Was it Miss Scarlett with a knife in the drawing room? Or Colonel Mustard with the rope in the dining room? Or maybe it was Carolyn Hart with a wicked wit at Lipscomb’s Beaman Library?

The library will host a talk by famous mystery writer Carolyn Hart, author of more than 40 books for adults and adolescents including the Death on Demand series, at the April 3 Friends of the Beaman Library meeting.

Hart, who has been called a modern-day Agatha Christie, has been praised for the charm and wit of her stories, many of which feature Max and Annie Darling, residents of Broward Rock, a sunny island town and owners of the Death on Demand bookstore. Hart has 2.7 million books in print, and was nominated for a Pulitzer Prize for her stand-alone novel Letter from Home.

Hart admits she is a passionate lover of “traditional mystery” stories, often described by critics as “cozy little stories of drawing room crimes in little villages,” she wrote in a 2007 column in The Washington Post. She believes they have great relevance to the turbulence of everyday life.

“(Agatha) Christie knew life as most readers live it, ordinary, unremarkable and fraught with emotion,” she wrote in the Post. “Christie once compared the mystery to the medieval morality play. In the play, audiences saw graphic representations of what happens to lives dominated by lust, gluttony, sloth and all the deadly sins. This is what today’s mysteries offer in a more sophisticated guise.”

Hart will expand on these ideas in her library talk titled “The Morality of the Mystery.” The talk is open to members and potential members of the Friends of the Library. If you are interested in attending, contact Carolyn Wilson at 966-5837.

The life-long Oklahoma City resident, wanted to be a newspaper reporter when she was growing up, and did indeed work in a local newspaper for a while, until her marriage moved her to Washington D.C. and her two children kept her at home, according to a 2007 article in Sooner magazine, the alumni magazine of the University of Oklahoma.

She never gave up her joy of writing, and decided to enter a contest in Writer magazine by writing a mystery novel for girls. She won, and in 1964 The Secret of the Cellars was published.

It would be some years, however, before writing became a steady job. Publishers were only interested in “hard-boiled private eye books written by American men or traditional mysteries written by dead English ladies,” Hart told Sooner magazine. Hart was neither English nor dead, so she wrote several books that were never published or languished at the back of the bookstore, she said.

The rise of author Marcia Muller in 1978 and later Sarah Paretsky and Sue Grafton, opened the doors for traditional mystery novels written by women and Hart walked right on through with Death on Demand.

Given her low expectations for getting published, Hart decided to have some fun with Death on Demand, she told Sooner.

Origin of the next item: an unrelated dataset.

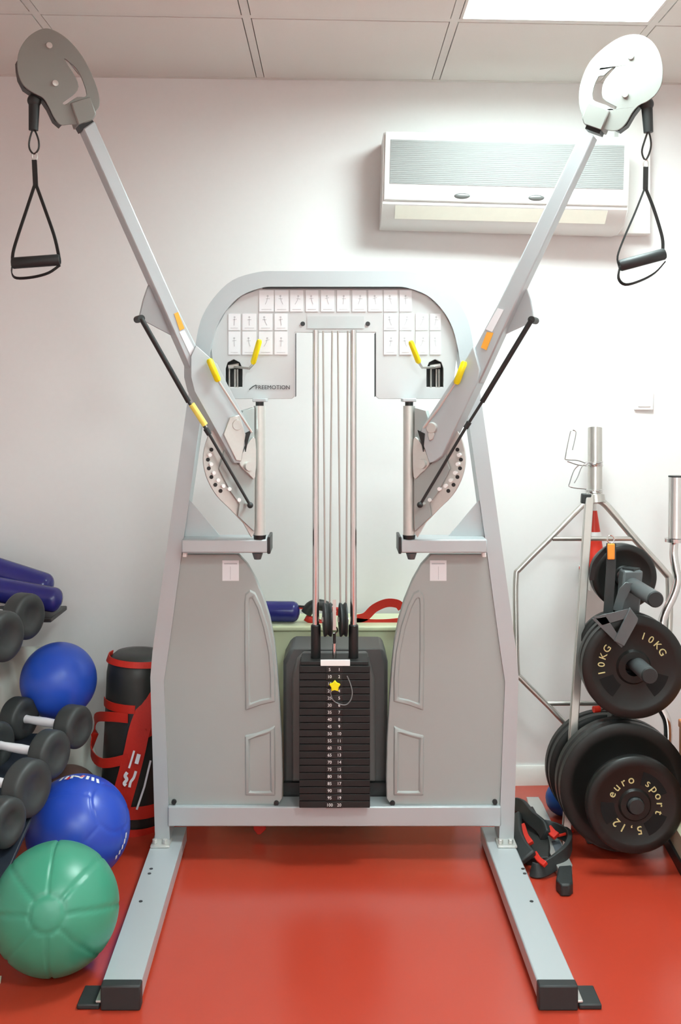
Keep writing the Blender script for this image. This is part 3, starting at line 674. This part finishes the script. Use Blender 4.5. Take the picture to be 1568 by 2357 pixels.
for i, (cy_, lab) in enumerate(((1068, 'upper chrome spring collar clipped on the trap bar sleeve'), (1132, 'lower chrome spring collar clipped on the trap bar sleeve'))):
    c = HX(1368, cy_); t = thing('spring_collar', c, lab, 'collar')
    m = MB().use(chrome)
    coil = [c+Vector((math.cos(k*.5)*.028, math.sin(k*.5)*.028, (k/40-.5)*.018)) for k in range(40)]
    m.tube(coil, .0024, 6); m.build('coil', t)
    if i == 0: paths = [[(1352, 1068), (1330, 1060), (1304, 1058), (1302, 1050), (1312, 1000), (1316, 991), (1324, 992), (1326, 1000), (1318, 1036)], [(1350, 1072), (1330, 1070), (1306, 1062)]]
    else: paths = [[(1350, 1126), (1330, 1124), (1311, 1120), (1312, 1110), (1322, 1082), (1334, 1070)], [(1352, 1066), (1340, 1074), (1330, 1098), (1322, 1112)]]
    m = MB().use(chrome)
    for pt in paths: m.tube(catmull([P(x, y, c.y-.03) for x, y in pt], 4, False), .0018, 6)
    m.build('wire_handle', t)
fb = thing('straight_bar', P(1301, 1960, 3.22), 'long thin grey square bar leaning in front of the trap bar, left of the plates', 'bar')
a, b = P(1357, 1138, 3.44), P(1301, 1958, 3.22)
MB().use(steel).ribbon([a, b], (1, 0, 0), .026, .022).build('shaft', fb, bevel=.003)
MB().use(rubber).ribbon([a+Vector((-.01, 0, .002)), a+Vector((-.012, 0, -.03))], (1, 0, 0), .03, .026).build('end_plug', fb, bevel=.003)
cbz = thing('curl_bar', P(1545, 1800, 3.45), 'chrome zigzag curl bar with a fat sleeve standing at the right edge', 'barbell')
MB().use(chrome).tube([P(1556, 1240, 3.48), P(1557, 1097, 3.50)], .0245, 28).build('sleeve', cbz)
MB().use(blackp).tube([P(1557, 1098, 3.50), P(1557, 1095, 3.50)], .0255, 28).build('sleeve_cap', cbz)
MB().use(chrome).tube([P(1556, 1247, 3.48), P(1556, 1239, 3.48)], .036, 28).build('collar', cbz)
pt = [P(x, y, 3.48-.2*(y-1240)/600) for x, y in ((1553, 1245), (1551, 1275), (1556, 1310), (1560, 1335), (1552, 1368), (1532, 1410), (1524, 1440), (1528, 1500), (1516, 1590), (1518, 1622), (1534, 1655), (1538, 1690), (1534, 1760), (1530, 1830), (1530, 1865))]
MB().use(chrome).tube(catmull(pt, 4, False), .0135, 14).build('shaft', cbz)
# small red cone on a wall shelf
c0 = Vector((.902, 3.68, .78)); t = thing('marker_cone', c0, 'small red cone with a white band, behind the top plate of the weight tree', 'cone')
MB().use(conem).lathe([(0, .222), (.008, .222), (.010, .215), (.042, .006), (.05, .006), (.05, 0), (0, 0)], c0, (0, 0, 1), 32).build('body', t)
def rc_(z): return .010+(.215-z)/.209*.032
MB().use(white).lathe([(rc_(.132)+.0015, .132), (rc_(.104)+.0015, .104), (rc_(.104)-.002, .104), (rc_(.132)-.002, .132)], c0, (0, 0, 1), 32).build('white_band', t)
MB().use(white).lathe([(0, .228), (.010, .228), (rc_(.205)+.0015, .205)], c0, (0, 0, 1), 24).build('tip', t)
t = thing('wall_shelf', (.90, 3.70, .765), 'small white wall shelf under the red cone, hidden behind the top plates', 'shelf')
MB().use(white).box(.872, .955, 3.63, YW(.9), .766, .7795).build('board', t, bevel=.002)
MB().use(white).box(.895, .905, 3.70, YW(.9), .70, .766).build('bracket', t)
lp = MB().use(steel).tube([Vector((.855, 3.262, .42)), Vector((.812, 3.25, .42))], .005, 10).build('lock_pin', tr)
MB().use(conem).tube([Vector((.815, 3.25, .42)), Vector((.795, 3.245, .42))], .010, 14).build('red_knob', lp)

# ------------------------------------------------------------------ low wooden cabinet at the right edge
wc = thing('wooden_cabinet', (1.2, 3.1, 0), 'orange wooden cabinet with a cream plinth and black base strip, cut by the right edge', 'cabinet')
def cabq(z0, z1, off, m):
    q = [(1.02-off, 3.27), (.985-off, 2.86), (1.35, 2.83), (1.35, 3.27)]
    return m.prism([Vector((x, y, z1)) for x, y in q], [Vector((x, y, z0)) for x, y in q])
cabq(0, .035, .004, MB().use(blackp)).build('base_strip', wc)
cabq(.035, .10, -.004, MB().use(creamm)).build('plinth', wc)
cabq(.10, .36, -.045, MB().use(woodm)).build('body', wc, bevel=.004)
cabq(.36, .385, -.042, MB().use(woodm)).build('top', wc, bevel=.004)

# ------------------------------------------------------------------ gear on the floor by the right leg
t = thing('slide_bar', P(1260, 1960, 3.0)*1, 'silver flat bar with a black rubber end lying on the floor by the right leg', 'training bar')
def FL(px, py, z): 
    Y = (H-z)*F/(py-CY); return P(px, py, Y)
t.location = FL(1262, 1950, 0); ORG[t.name] = t.location.copy()
def slab(m, pts, z0, z1): return m.prism([FL(x, y, z1) for x, y in pts], [Vector((FL(x, y, z1).x, FL(x, y, z1).y, z0)) for x, y in pts])
slab(MB().use(zinc), [(1212, 1834), (1240, 1834), (1250, 1850), (1318, 1990), (1316, 1998), (1286, 2000), (1262, 1955), (1226, 1882)], .002, .03).build('bar', t, bevel=.003)
slab(MB().use(rubber), [(1286, 1992), (1316, 1990), (1319, 2030), (1312, 2036), (1292, 2036), (1280, 2022)], .0, .034).build('end_pad', t, bevel=.005)
slab(MB().use(mat('screen_grey', (88, 94, 100), .25)), [(1270, 1936), (1288, 1934), (1300, 1960), (1282, 1968)], .03, .033).build('inlay', t)
t = thing('ankle_cuff', FL(1245, 1960, 0), 'black padded ankle cuff with red lining lying against the right leg of the machine', 'ankle cuff')
m = MB().use(rubber)
m.ribbon(catmull([FL(x, y, z) for x, y, z in ((1186, 1852, .05), (1202, 1858, .06), (1222, 1882, .065), (1248, 1905, .06), (1256, 1925, .05))], 5, False), (.4, .2, 1), .045, .016)
m.build('upper_strap', t, bevel=.004)
m = MB().use(rubber)
m.ribbon(catmull([FL(x, y, z) for x, y, z in ((1252, 1902, .055), (1275, 1908, .05), (1305, 1922, .05), (1312, 1940, .05), (1300, 1965, .045), (1270, 1990, .03), (1240, 2004, .02), (1224, 2000, .02))], 5, False), (.1, .4, 1), .04, .014)
m.build('lower_strap', t, bevel=.004)
m = MB().use(rubber)
m.ribbon(catmull([FL(x, y, z) for x, y, z in ((1184, 1880, .04), (1186, 1920, .045), (1198, 1950, .05), (1218, 1975, .045))], 5, False), (.9, .1, .6), .05, .02); m.build('pad', t, bevel=.006)
MB().use(redfab).ribbon(catmull([FL(x, y, z) for x, y, z in ((1202, 1900, .05), (1210, 1925, .05), (1222, 1942, .045))], 5, False), (1, 0, .4), .02, .012).build('red_lining', t, bevel=.002)
MB().use(redfab).ribbon(catmull([FL(x, y, z) for x, y, z in ((1232, 1965, .045), (1242, 1980, .045), (1256, 1990, .045))], 5, False), (1, 0, .6), .016, .012).build('red_lining', t, bevel=.002)
MB().use(redfab).ribbon(catmull([FL(x, y, z) for x, y, z in ((1262, 1906, .06), (1272, 1918, .06), (1282, 1925, .058))], 5, False), (1, 0, .4), .024, .012).build('red_lining', t, bevel=.002)
MB().use(redfab).ribbon(catmull([FL(x, y, z) for x, y, z in ((1284, 1924, .055), (1300, 1920, .055), (1318, 1913, .05))], 5, False), (0, .5, 1), .008, .01).build('red_lining', t, bevel=.002)
m = MB().use(blkfab); m.ribbon(catmull([FL(x, y, z) for x, y, z in ((1205, 1870, .02), (1225, 1910, .02), (1240, 1950, .02), (1238, 1985, .012))], 5, False), (1, .3, .2), .07, .03); m.build('inner_pad', t, bevel=.004)
c = Vector((.752, 3.49, .055)); o = MB().use(mat('blue_small', (24, 70, 140), .4)).ball(c, .055, 24).build('small_ball', origin=c-Vector((0, 0, .055))); tag(o, 'small blue ball on the floor beside the lowest plates', 'ball')
t = thing('floor_clip', FL(1530, 1928, 0), 'small silver wire clip on the floor at the foot of the plates', 'clip')
MB().use(chrome).tube(catmull([FL(x, y, .005) for x, y in ((1500, 1934), (1520, 1938), (1533, 1934), (1536, 1922), (1530, 1912))], 4, False), .003, 8).build('wire', t)

# ------------------------------------------------------------------ things behind the machine
t = thing('storage_chest', (0, 3.58, 0), 'pale yellow green chest against the wall, behind the weight stack', 'chest')
zt2 = P(0, 1437, 3.52).z
MB().use(creamg).box(-.42, .40, 3.50, 3.70, 0, zt2-.018).build('body', t, bevel=.004)
MB().use(creamg).box(-.43, .41, 3.49, 3.705, zt2-.018, zt2).build('lid', t, bevel=.006)
def rollpad(name, a, b, r, label, cat='pad', tails=True, sq=1.0):
    t = thing(name, (a+b)/2-Vector((0, 0, r)), label, cat)
    n_ = 40; pts = []; rs = []
    for k in range(n_+1):
        f = (1-math.cos(math.pi*k/n_))/2; pts.append(a.lerp(b, f)); e = min(f, 1-f)*(b-a).length
        rs.append(r*max(.05, 1-max(0, 1-e/(r*.8))**2.6)**.42)
    MB().use(navy).tube(pts, rs, 24).build('padding', t, ang=80)
    return t
zz = zt2+.036
a, b = Vector((-.34, 3.56, zz)), Vector((P(690, 0, 3.55).x, 3.55, zz)); rollpad('foam_pad', a, b, .0345, 'short navy vinyl roll lying on the chest behind the left shroud')
t = thing('red_loop_strap', Vector((.16, 3.52, zt2)), 'red webbing loop strap lying on the chest right of the weight stack', 'strap')
Q = lambda x, y: P(x, y, 3.55)
m = MB().use(redfab)
m.ribbon(catmull([Q(*p) for p in ((812, 1425), (840, 1420), (862, 1400), (890, 1388), (915, 1390), (925, 1400))], 5, False), (.2, 0, 1), .028, .003)
m.ribbon(catmull([Q(*p) for p in ((812, 1428), (850, 1432), (890, 1432), (930, 1428))], 5, False), (0, 0, 1), .02, .003); m.build('webbing', t)
t = thing('wrist_weight', Vector((-.08, 3.52, zt2)), 'black and red wrist weight on the chest behind the left guide rod', 'wrist weight')
m = MB().use(blkvin).tube(catmull([Q(*p) for p in ((705, 1412), (714, 1398), (728, 1392), (745, 1394), (760, 1402))], 4, False), .019, 14); m.build('cuff', t)
m = MB().use(redfab).tube(catmull([Q(*p) for p in ((704, 1420), (718, 1428), (735, 1434), (748, 1438))], 4, False), .013, 12); m.build('red_padding', t)
m = MB().use(redfab); m.ribbon([Q(762, 1402), Q(778, 1402), Q(776, 1416)], (.1, 1, .3), .014, .01); m.build('red_tab', t)
m = MB().use(blkfab); m.ribbon([Q(654, 1393), Q(680, 1395), Q(706, 1397)], (0, 0, 1), .007, .004); m.use(redfab).ribbon([Q(684, 1398), Q(706, 1400)], (0, 0, 1), .009, .003); m.build('tail', t)
t = thing('red_tab', FL(596, 1916, .0), 'small red fabric tab showing below the bottom crossbar', 'tab')
q = [P(x, y, 3.3) for x, y in ((582, 1896), (612, 1896), (612, 1910), (600, 1921), (592, 1921), (584, 1910))]
MB().use(redfab).prism(q, [p+Vector((0, .012, 0)) for p in q]).build('fabric', t, bevel=.002)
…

She made her protagonist Annie Darling the owner of a mystery book shop. The device allows Hart, even to this day, to drop the names of other mystery writers and characters in her novels. The Death on Demand book store even has a contest, mentioned in every book, where customers are challenged to name a book title based on a list of clues about the mystery, states the Sooner article.

Hart’s latest book is Death Walked In, another Max and Annie Darling mystery which just hit bookshelves this month. Her next expected work in Ghost at Work, a new series featuring Baily Ruth Raeburn, a ghost who resided in life in Adelaide, Okla.

Hart wrote in the Post that she never expected to rack up such a body count in her life, but she knows her tales of murder are serving a greater good. “Mystery readers are good people. Every time they read a mystery they reaffirm a commitment to decency and justice,” she wrote.